Hey, remember inDinero? We covered the Y Combinator-incubated company a couple times back in 2010, when it was trying to build a Mint-style service for small businesses and raised $1.2 million in seed funding.

Well, co-founder and CEO Jessica Mah told me that in the years since, the company nearly ran out of money, laid off all its employees, and switched to a new model. But it seems to have bounced back, and it’s accelerating those efforts with $7 million in new funding.

Instead of a self-service tool for tracking small business finances, inDinero now offers what Mah calls an all-in-one solution for accounting, taxes and payroll. That means businesses don’t need to piece together a bunch of different service providers and software products to get all their needs met — they can just go to inDinero, which offers its services on top of proprietary software.

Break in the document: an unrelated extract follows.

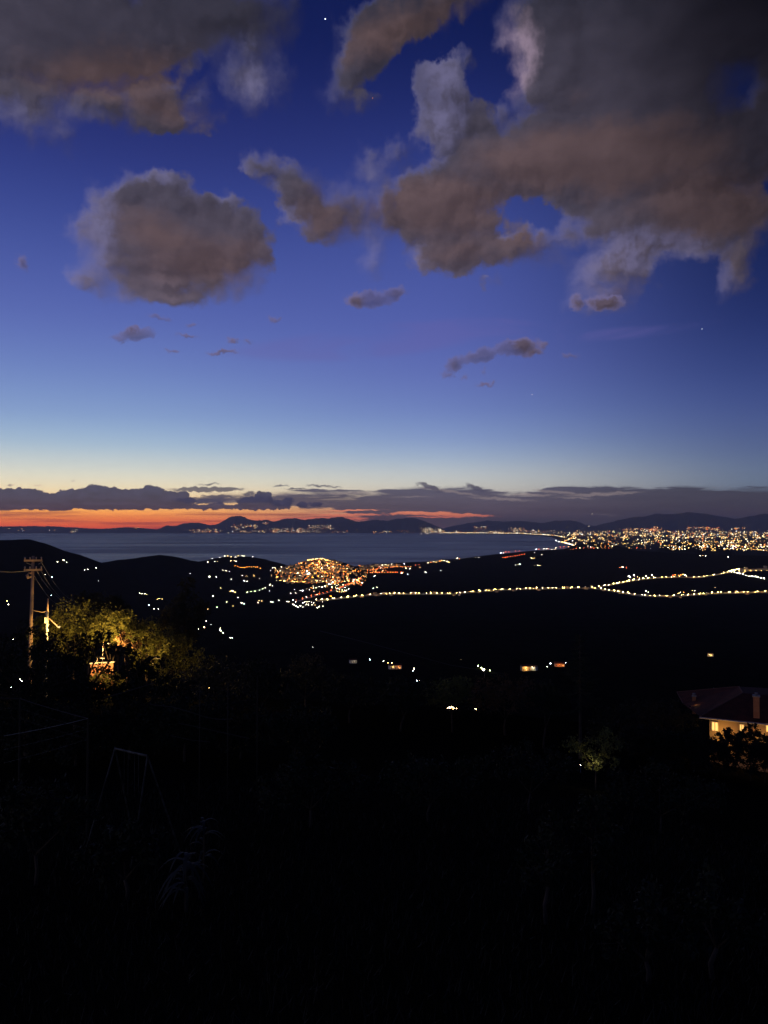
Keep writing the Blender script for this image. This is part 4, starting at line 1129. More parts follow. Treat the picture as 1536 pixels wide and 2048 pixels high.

The model works better for inDinero, Mah said, because it means the company isn’t trying to collect $20 monthly fees from “Mom and Pops” on sites like Etsy, but instead working with “sophisticated, complex businesses” and charging them “thousands of dollars, if not tens of thousands.” (To be clear, Mah said inDinero can work with companies as small as one or two employees and as big as 100 employees.)

And while inDinero’s technology does automate much of that process behind the scenes, Mah acknowledged that it has become a much more service-oriented business. She alternately referred to the model as “accounting-plus-service” and “service-as-a-software” (er, I’m not sure that’s going to catch on), and she suggested that inDinero sees the same kind of margins as a software-as-a-service business.

In fact, she said the company is “pretty close to cash-flow positive,” with periods of profitability last year.

As for the funding, it comes from investors including Kevin Hartz, Bobby Yazdani, Hank Vigil, Fritz Lanman, Coyote Ridge Ventures, SaaS Capital and Streamlined Ventures. Mah suggested that inDinero has been “pseudo bootstrapping” — obviously, it’s raising outside funding, so it’s not actually bootstrapped, but none of the investors are taking a board seat, allowing her to “go straight to the growth equity firms” if she decides to raise more money later.

The company has now raised a total of $10 million. Mah also noted that inDinero’s previous investors still have their stakes in the company.

Despite what appears to be a successful turnaround, she isn’t sugarcoating the company’s past failure. Mah suggested that any business trying to build the aforementioned Mint for small business “will have a very difficult time making money, especially if they’re not the marketplace or payment processor.”

“That’s my belief — I wasted almost three years of my life on it, which is really painful,” she said.